You mean the game which, throughout every re-release, the vast majority of players either nope out after they get their asses beat by random grunts in the first stage? And most of the rest leave when they get to the shop and realize they need to buy and build their own combos blind?
I have no idea what “infamous God Hand review” you are referring to. But the majority I read when I heard about this cool ass PS2 game? It was “Hey, this is a really freaking cool concept and I personally had a blast. But it is not for everyone and a lot of the fundamental gameplay concepts are outright bad. OPM or whatever the hell has a demo of it and we strongly encourage you to get that if it is still on news stands because you are either going to love or hate this”. And, because this was still the era of print (like the VERY tail end), there was money to have one main review and like two “impressions” reviews at most of the major outlets. And, like almost all games, they would make it a point to have at least one sicko persona give it a high score while the rest bounced off. Which kind of represented how players respond to it to this day.
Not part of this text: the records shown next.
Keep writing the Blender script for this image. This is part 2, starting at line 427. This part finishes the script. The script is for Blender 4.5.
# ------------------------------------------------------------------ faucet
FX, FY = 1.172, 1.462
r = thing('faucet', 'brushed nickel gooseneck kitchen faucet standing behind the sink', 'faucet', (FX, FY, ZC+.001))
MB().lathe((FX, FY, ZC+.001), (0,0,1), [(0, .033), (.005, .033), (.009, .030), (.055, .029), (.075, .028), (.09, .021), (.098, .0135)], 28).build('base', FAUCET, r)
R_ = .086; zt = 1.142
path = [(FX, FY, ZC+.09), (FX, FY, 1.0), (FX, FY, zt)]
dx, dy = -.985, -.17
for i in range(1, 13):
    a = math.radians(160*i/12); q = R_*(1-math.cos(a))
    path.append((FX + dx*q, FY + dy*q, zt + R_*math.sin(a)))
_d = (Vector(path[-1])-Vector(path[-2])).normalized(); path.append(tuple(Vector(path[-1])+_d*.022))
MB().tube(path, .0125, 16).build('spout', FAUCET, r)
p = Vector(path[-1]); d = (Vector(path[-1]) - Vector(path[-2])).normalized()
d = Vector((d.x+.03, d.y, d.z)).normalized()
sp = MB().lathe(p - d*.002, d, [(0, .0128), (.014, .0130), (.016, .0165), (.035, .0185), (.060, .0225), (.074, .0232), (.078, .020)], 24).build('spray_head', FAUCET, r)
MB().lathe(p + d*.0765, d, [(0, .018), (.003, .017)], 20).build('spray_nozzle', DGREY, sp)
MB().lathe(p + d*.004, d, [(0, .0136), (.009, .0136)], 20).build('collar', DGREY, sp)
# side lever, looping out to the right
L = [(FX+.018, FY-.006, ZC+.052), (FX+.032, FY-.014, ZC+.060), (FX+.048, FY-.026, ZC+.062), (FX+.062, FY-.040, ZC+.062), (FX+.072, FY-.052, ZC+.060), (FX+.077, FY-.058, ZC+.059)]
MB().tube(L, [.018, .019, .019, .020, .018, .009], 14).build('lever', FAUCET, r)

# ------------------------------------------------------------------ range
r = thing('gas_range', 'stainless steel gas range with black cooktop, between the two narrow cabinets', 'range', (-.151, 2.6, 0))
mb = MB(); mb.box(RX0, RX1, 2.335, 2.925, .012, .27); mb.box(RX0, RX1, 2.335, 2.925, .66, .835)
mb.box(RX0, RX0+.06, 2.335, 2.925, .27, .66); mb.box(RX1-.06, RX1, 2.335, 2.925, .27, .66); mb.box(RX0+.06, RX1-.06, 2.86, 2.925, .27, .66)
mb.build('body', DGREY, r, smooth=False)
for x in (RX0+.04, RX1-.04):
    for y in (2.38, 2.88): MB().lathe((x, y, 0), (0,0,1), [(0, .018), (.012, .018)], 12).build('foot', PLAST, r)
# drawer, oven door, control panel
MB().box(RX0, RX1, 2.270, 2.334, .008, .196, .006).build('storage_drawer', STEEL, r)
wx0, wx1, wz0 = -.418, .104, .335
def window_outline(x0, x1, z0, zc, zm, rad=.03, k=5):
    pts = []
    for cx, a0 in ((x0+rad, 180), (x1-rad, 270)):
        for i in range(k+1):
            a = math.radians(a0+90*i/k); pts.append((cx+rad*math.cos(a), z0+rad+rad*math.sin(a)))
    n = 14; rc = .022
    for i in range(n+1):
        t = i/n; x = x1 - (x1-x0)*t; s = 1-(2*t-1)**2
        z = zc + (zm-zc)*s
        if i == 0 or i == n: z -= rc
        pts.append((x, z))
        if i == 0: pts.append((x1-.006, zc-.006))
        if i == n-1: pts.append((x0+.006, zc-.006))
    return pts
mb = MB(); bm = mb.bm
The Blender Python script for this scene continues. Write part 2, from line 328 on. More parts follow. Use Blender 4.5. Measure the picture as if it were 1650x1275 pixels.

Or is it just “you must agree with me?”. Because, speaking as someone who has loved flight sims and tactics games his entire life (I was the kid in elementary school who liked xcom. The old xcom…)… most gamers don’t have my tastes in gaming. So having someone who dreams of Silent Storm reviewing Fire Emblem isn’t a particularly useful metric for most people.
That said? I learned from an early age to actually look at the by line on a review. I learned which guys/personas at EGM or PC Gamer I vibed with and which I didn’t. And that continued on into the online age and to this day.
Sometimes it is really annoying. Like… I like WW2 RTSes a lot. I fully understand why I need to vet every single youtuber who likes the games I like…
But also? Sometimes it is a really awesome realization that the weirdo audiophile on a podcast is the same guy who wrote some of my favorite reviews over the past decade (Rob Zacny is a treasure). And that the reason I am vibing with his thoughts on Valkyria Chronicles is that I have been vibing with his thoughts on other games for a significant part of our adult lives.